According to a roster of registered entrants updated on August 11, 2014, former Deputy Chief Paul Feist, former APD Chief Ray Schultz and current police officer Sean Wallace will represent the Albuquerque Police Department in the pistol combat competition.
In 2003 as a member of the New Mexico State Police, Wallace was named in a lawsuit alleging excessive force in the beating of a man after he pulled him over without probable cause. The lawsuit was settled for $19,999.
In September 2004, State Trooper Wallace shot an unarmed man named Leo Lopez four-times in the back killing him. A lawsuit filed by the Lopez family was settled for $235,000.
Despite this record, APD hired Wallace in 2007. In January of 2010, Wallace shot and wounded a man named Wayne Cordova. Wallace admitted to investigators that he knew Cordova was unarmed prior to shooting him. A complaint filed on Cordova’s behalf in a lawsuit against APD claimed that an unarmed Cordova suffered from mental illness and that “When defendant Wallace shot him, Mr. Cordova was on a rooftop, crying and asking to be killed.”
Less than six months later, in May of 2011, Wallace shot and killed an unarmed Alan Gomez during a SWAT standoff. In December of last year, the City settled a lawsuit in the case with the family of Alan Gomez for $900,000.

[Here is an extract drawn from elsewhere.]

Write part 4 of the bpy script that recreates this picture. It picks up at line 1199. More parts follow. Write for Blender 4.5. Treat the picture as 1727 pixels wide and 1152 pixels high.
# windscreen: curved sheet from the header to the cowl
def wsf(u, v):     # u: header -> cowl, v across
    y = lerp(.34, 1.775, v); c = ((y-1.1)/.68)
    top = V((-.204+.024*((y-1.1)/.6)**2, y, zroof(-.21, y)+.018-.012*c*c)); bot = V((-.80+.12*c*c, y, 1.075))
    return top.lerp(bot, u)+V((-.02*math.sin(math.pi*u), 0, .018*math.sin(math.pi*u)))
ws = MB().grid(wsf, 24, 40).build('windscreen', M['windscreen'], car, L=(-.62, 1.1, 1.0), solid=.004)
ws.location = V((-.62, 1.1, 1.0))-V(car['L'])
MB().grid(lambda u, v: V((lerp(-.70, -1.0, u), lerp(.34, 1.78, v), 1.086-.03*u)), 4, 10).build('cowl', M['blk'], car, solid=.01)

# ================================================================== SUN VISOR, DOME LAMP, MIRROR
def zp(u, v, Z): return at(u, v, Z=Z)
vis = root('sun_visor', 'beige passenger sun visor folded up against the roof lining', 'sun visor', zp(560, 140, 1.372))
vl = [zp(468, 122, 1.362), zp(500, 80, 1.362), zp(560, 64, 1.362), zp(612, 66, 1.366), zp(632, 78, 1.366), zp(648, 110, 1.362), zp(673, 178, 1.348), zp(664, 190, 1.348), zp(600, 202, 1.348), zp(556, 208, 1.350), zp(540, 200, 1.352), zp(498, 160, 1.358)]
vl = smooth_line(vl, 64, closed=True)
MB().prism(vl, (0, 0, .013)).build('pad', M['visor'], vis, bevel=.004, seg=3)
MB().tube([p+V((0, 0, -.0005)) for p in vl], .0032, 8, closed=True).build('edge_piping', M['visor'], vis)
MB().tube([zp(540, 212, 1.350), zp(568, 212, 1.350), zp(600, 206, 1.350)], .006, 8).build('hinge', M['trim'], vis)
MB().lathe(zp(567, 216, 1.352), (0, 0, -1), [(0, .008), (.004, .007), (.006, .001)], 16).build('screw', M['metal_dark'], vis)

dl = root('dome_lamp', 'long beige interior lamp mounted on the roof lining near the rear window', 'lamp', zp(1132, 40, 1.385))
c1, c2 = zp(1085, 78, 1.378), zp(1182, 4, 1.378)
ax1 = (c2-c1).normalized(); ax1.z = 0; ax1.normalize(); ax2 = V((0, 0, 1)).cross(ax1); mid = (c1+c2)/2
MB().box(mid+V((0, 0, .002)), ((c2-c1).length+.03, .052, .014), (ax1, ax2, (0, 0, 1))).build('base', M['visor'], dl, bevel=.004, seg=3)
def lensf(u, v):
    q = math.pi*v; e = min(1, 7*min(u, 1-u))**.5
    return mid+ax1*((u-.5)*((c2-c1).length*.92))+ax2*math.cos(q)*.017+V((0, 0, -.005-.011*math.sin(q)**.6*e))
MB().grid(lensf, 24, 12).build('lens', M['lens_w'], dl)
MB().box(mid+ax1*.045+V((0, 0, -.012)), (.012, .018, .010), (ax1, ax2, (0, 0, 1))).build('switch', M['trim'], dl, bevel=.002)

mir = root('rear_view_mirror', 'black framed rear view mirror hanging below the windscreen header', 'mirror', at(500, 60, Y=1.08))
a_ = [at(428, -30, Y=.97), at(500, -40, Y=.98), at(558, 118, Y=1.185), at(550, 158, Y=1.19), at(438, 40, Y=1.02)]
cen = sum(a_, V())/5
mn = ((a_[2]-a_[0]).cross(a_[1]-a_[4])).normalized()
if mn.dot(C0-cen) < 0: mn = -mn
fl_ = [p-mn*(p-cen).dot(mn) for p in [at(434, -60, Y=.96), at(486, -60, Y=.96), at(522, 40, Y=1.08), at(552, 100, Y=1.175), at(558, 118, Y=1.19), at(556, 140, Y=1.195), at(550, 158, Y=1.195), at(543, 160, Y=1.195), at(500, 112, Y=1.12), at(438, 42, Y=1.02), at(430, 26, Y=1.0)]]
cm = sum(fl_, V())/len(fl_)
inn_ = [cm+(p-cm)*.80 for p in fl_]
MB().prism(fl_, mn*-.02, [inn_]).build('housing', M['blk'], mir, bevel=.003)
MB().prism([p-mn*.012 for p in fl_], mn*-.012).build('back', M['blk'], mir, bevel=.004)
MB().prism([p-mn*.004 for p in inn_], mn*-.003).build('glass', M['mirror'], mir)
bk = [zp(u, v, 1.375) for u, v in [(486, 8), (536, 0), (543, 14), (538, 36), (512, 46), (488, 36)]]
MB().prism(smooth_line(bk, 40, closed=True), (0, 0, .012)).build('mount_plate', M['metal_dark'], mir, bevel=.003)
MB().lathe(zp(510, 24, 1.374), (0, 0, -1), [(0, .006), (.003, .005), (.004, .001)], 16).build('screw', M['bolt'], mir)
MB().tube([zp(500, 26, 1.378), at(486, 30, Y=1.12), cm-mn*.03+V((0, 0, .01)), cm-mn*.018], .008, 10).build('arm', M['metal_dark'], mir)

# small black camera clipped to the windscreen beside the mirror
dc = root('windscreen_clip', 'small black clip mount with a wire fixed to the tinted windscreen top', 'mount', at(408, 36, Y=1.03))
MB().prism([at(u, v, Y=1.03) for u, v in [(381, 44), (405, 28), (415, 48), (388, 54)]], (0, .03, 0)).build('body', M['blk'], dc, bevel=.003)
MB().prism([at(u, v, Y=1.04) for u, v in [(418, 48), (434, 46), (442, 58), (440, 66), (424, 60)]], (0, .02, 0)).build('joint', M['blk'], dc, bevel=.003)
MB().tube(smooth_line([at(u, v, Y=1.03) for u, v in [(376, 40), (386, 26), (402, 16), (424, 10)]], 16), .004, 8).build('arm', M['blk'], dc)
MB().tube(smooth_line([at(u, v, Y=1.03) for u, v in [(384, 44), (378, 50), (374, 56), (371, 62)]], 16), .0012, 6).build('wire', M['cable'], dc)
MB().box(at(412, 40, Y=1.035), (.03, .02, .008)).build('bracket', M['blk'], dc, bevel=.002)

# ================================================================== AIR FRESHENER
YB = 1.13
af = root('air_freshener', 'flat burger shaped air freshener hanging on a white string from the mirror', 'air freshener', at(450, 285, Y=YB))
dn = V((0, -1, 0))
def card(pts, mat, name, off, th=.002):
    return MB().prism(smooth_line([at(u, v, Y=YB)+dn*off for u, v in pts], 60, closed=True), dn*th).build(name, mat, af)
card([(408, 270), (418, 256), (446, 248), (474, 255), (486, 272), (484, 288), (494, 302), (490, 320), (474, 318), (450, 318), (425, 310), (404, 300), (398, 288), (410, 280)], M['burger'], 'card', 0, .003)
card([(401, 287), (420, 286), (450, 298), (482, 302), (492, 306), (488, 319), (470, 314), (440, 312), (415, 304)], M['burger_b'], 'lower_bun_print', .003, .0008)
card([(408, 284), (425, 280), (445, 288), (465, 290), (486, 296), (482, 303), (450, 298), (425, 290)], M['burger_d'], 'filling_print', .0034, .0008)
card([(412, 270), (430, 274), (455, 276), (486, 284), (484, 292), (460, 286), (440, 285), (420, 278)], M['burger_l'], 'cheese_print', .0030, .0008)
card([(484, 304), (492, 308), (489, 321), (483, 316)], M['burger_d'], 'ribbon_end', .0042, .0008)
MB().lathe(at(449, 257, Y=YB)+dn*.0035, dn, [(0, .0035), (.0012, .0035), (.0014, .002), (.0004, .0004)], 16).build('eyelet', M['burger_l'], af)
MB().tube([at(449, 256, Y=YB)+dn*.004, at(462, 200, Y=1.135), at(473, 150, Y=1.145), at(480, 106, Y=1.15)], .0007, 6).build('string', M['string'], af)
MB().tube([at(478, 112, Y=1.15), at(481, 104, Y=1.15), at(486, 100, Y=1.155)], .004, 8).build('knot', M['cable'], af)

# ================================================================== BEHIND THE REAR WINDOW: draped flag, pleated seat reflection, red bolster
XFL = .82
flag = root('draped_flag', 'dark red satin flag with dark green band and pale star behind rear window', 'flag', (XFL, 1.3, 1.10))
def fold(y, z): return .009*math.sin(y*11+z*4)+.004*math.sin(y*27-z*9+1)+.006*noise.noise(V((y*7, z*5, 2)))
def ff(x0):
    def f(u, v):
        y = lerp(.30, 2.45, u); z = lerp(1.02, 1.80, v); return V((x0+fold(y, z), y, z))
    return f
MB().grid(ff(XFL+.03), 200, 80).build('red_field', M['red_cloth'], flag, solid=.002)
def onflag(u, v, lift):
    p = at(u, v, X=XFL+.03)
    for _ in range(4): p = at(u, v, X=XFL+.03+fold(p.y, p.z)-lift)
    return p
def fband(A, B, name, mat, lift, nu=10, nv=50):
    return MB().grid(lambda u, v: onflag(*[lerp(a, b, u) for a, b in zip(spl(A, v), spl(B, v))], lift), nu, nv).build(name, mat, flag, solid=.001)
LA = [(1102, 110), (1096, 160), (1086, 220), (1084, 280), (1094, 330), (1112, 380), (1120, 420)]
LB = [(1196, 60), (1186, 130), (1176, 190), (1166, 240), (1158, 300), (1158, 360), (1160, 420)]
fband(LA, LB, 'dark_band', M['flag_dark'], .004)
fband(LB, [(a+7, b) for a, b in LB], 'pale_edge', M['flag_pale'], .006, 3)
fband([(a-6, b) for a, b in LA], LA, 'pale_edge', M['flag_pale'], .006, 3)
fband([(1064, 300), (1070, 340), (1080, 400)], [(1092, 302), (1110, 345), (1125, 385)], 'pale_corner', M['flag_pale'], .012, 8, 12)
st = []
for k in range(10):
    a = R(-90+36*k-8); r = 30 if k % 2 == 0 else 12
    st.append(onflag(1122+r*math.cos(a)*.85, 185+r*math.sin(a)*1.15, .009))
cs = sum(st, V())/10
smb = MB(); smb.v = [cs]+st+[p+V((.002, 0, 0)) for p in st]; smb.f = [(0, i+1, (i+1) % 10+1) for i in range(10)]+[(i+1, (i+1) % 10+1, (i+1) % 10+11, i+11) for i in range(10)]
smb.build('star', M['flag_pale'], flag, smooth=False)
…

Mike Gomez, the father of Alan Gomez, told La Jicarita he’s outraged the city would schedule a police shooting competition in the wake of years of unjustified police shootings in the city. “They need to rename this the Killer Cop competition, because that’s what it is. Sean Wallace killed my son and now instead of being in jail he represents APD in a shooting competition. That’s wrong.”
Gomez added that he plans to take these complaints to City Hall on Wednesday where a delegation of family members of victims of police violence will deliver a letter to the Mayor demanding the cancellation of the police shooting tournament.